FILE PHOTO: Japan’s new Chief of Cabinet Secretary Matsuno Hirokazu announces new cabinet members at a news conference in Tokyo, Japan October 4, 2021. REUTERS/Kim Kyung-Hoon

March 28, 2022

By Kantaro Komiya

TOKYO (Reuters) – Japan will revise its foreign exchange law to prevent Russia from evading Western financial sanctions following Moscow’s invasion of Ukraine through cryptocurrency assets, top government officials said on Monday.

The government will submit a revision of the Foreign Exchange and Foreign Trade Act to the current parliament session to strengthen protections against potential sanction-busting by Russia through digital assets, Chief Cabinet Secretary Hirokazu Matsuno said in a press conference.

Prime Minister Fumio Kishida also called for the law to be amended in a Monday parliament session, where he stressed the need for coordinated moves with Western allies after attending last week’s Group of Seven summit in Belgium.

A finance ministry official told Reuters discussions were under way about the proposed amendment, saying he could not provide further details.

The revision “presumably enables the government to apply the law to crypto-asset exchanges like banks and oblige them to scrutinise whether their clients are Russian sanction targets,” said Saisuke Sakai, senior economist at Mizuho Research and Technologies.

Following the invasion of Ukraine, the Japanese government has slapped asset-freeze sanctions on more than 100 Russian officials, oligarchs, banks and other institutions.
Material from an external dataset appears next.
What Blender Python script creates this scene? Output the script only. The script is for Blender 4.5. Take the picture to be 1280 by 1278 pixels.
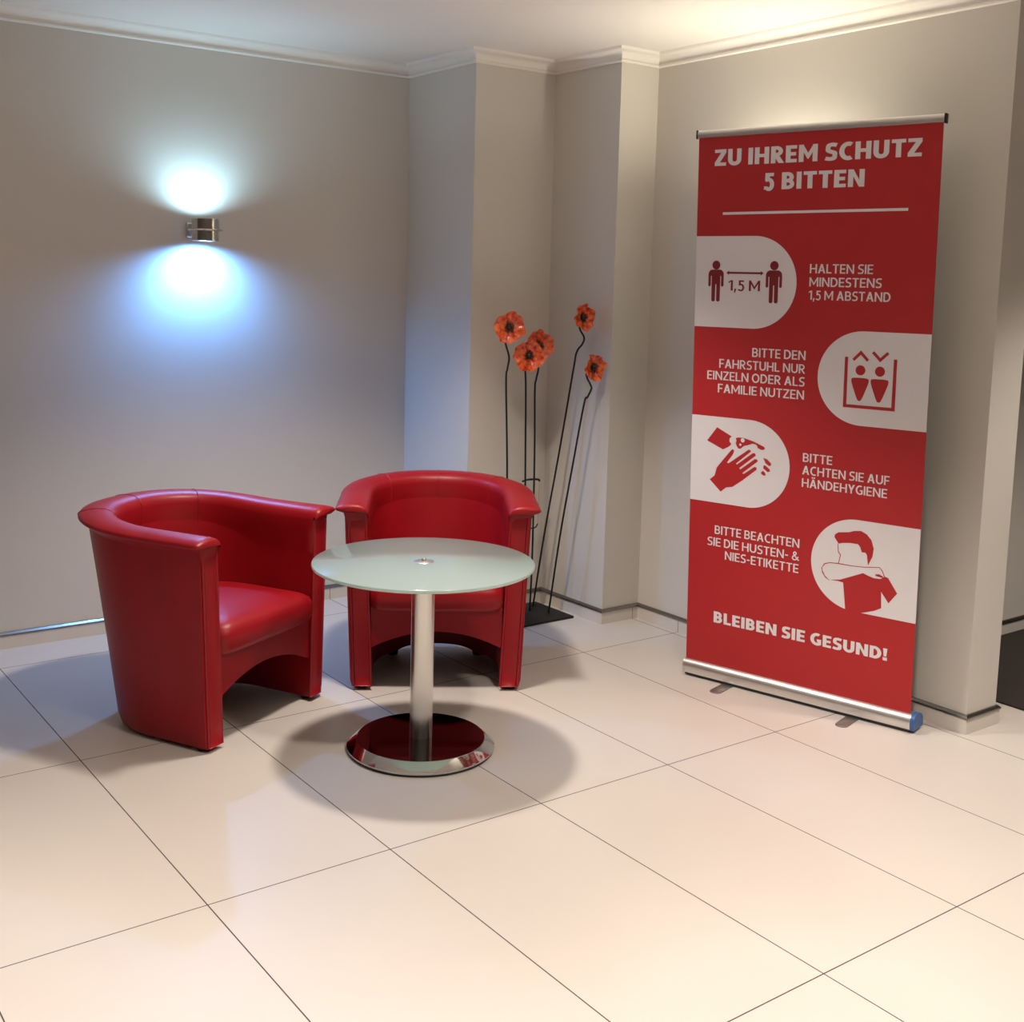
import bpy, bmesh, math, random
from mathutils import Vector, Matrix
from mathutils.geometry import tessellate_polygon

random.seed(4)
for o in list(bpy.data.objects):
    bpy.data.objects.remove(o)
SC = bpy.context.scene
COL = SC.collection
PI = math.pi

# ------------------------------------------------------------------ camera
def make_camera():
    yaw, pitch, roll = 0.631, -0.123, 0.025
    cy, sy = math.cos(yaw), math.sin(yaw)
    fwd = Vector((sy * math.cos(pitch), cy * math.cos(pitch), math.sin(pitch)))
    right = Vector((cy, -sy, 0)); up = right.cross(fwd)
    r2 = math.cos(roll) * right + math.sin(roll) * up
    u2 = -math.sin(roll) * right + math.cos(roll) * up
    cam = bpy.data.cameras.new('camera')
    co = bpy.data.objects.new('camera', cam); COL.objects.link(co)
    m = Matrix((r2, u2, -fwd)).transposed().to_4x4()
    m.translation = Vector((-1.0015, -2.4915, 1.476))
    co.matrix_world = m
    cam.sensor_fit = 'HORIZONTAL'; cam.sensor_width = 36.0
    cam.lens = 36.0 * 1462.0 / 1280.0
    cam.shift_x = 15.8 / 1280.0; cam.shift_y = -104.3 / 1280.0
    cam.clip_start = 0.02
    SC.camera = co
make_camera()

# ------------------------------------------------------------------ world, exposure, lamps of the lobby
w = bpy.data.worlds.new('world'); SC.world = w; w.use_nodes = True
w.node_tree.nodes['Background'].inputs[0].default_value = (1.0, 0.9, 0.78, 1)
w.node_tree.nodes['Background'].inputs[1].default_value = 0.05
SC.view_settings.view_transform = 'Standard'
SC.view_settings.look = 'None'
SC.view_settings.gamma = 1.0
SC.view_settings.use_curve_mapping = False
SC.view_settings.exposure = 0.26

WARM = (1.0, 0.88, 0.78)
def spot(name, loc, energy, size, blend, radius, color, aim=(0, 0, -1)):
    l = bpy.data.lights.new(name, 'SPOT'); l.energy = energy; l.color = color
    l.spot_size = math.radians(size); l.spot_blend = blend; l.shadow_soft_size = radius
    o = bpy.data.objects.new(name, l); COL.objects.link(o); o.location = loc
    o.rotation_euler = Vector(aim).to_track_quat('-Z', 'Y').to_euler()
    return o
# recessed ceiling downlights and one added corridor fill (all above or behind the frame)
spot('downlight_or_fill', (0.96, 0.69, 2.445), 225, 104, 0.55, 0.115, WARM)
for x, y, e, a in ((-1.7, -0.7, 330, 94), (0.8, -1.15, 215, 108), (-0.4, -2.4, 180, 94), (1.5, -2.6, 130, 94), (2.95, -1.25, 150, 94), (4.3, -1.0, 110, 94)):  # last entry is a fill added to brighten the corridor's far wall
    spot('downlight_or_fill', (x, y, 2.44), e, a, 0.6, 0.09, WARM)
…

Japan has also banned high-tech exports and revoked the most-favoured nation trade status for Russia, which calls its actions in Ukraine a “special military operation”.

Earlier this month, Japan’s financial regulatory body demanded about 30 crypto exchanges in the country not to conduct asset transactions with sanction targets.

A legislative revision is a stronger step to implement such regulations. According to economist Sakai, Kishida’s government probably developed the legal revision plan given Western authorities’ stricter rules on the subject, as well as high Japanese public support for sanctioning Russia.